Good luck if you believe that Univ of Phoenix is a disruptor in the space and simply lacks "prestige".

That's quite an excuse. The newer University of California campuses have only been around for a few decades.


Private universities have found that there are other metrics they can compete in other than cost: ease of admissions, prestige, specialization, etc.


Public universities are hugely subsidized by the state.


You wish. It used to be that way, and it used to make up for the comparatively small endowment, but it isn't the case any longer.


In many places states are just another donor to their public universities, budget-wise.

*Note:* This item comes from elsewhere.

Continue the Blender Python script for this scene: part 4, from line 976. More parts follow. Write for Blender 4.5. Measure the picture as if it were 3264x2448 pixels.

" According to the Delta Cost Project, most of the nation’s public research universities had more than half their costs paid by tuition in 2008, and other four-year public institutions were hovering near the 50 percent mark. With three more years of tuition increases, they, too, have probably passed it, said Jane V. Wellman, executive director of the project, leaving only community colleges as mostly state-financed."

http://www.nytimes.com/2011/01/24/education/24tuition.html?p...

≈50% is a fairly large amount of subsidy.


But it's not 50% subsidy, it's just 50% things other than tuition. There's also various donations and grants.


Sounds like marketing, not education ;-)


Those deanships sound like sinecures.